The paper presents a novel implementation of the Feynman algorithm within a flexible framework, enabling detailed comparison with Euler integrator and real-time user interaction.

Findings

Feynman algorithm shows different performance characteristics compared to Euler.

Enhanced framework allows real-time deformation and interaction with complex elastic objects.

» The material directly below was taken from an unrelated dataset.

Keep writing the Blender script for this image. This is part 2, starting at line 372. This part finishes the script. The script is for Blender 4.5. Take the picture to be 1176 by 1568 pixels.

GUI facilitates fine control over simulation parameters for comparative analysis.

Abstract

We implement for comparative purposes the Feynman algorithm within a C++-based framework for two-layer uniform facet elastic object for real-time softbody simulation based on physics modeling methods. To facilitate the comparison, we implement initial timing measurements on the same hardware against that of Euler integrator in the softbody framework by varying different algorithm parameters. Due to a relatively large number of such variations we implement a GLUI-based user-interface to allow for much more finer control over the simulation process at real-time, which was lacking completely in the previous versions of the framework. We show our currents results based on the enhanced framework. The two-layered elastic object consists of inner and outer elastic mass-spring surfaces and compressible internal pressure. The density of the inner layer can be set differently from the density of the outer layer; the motion of the inner layer can be opposite to the motion of the outer layer. These special features, which cannot be achieved by a single layered object, result in improved imitation of a soft body, such as tissue's liquid non-uniform deformation. The inertial behavior of the elastic object is well illustrated in environments with gravity and collisions with walls, ceiling, and floor. The collision detection is defined by elastic collision penalty method and the motion of the object is guided by the Ordinary Differential Equation computation. Users can interact with the modeled objects, deform them, and observe the response to their action in real-time and we provide an extensible framework and its implementation for comparative studies of different physical-based modeling and integration algorithm implementations.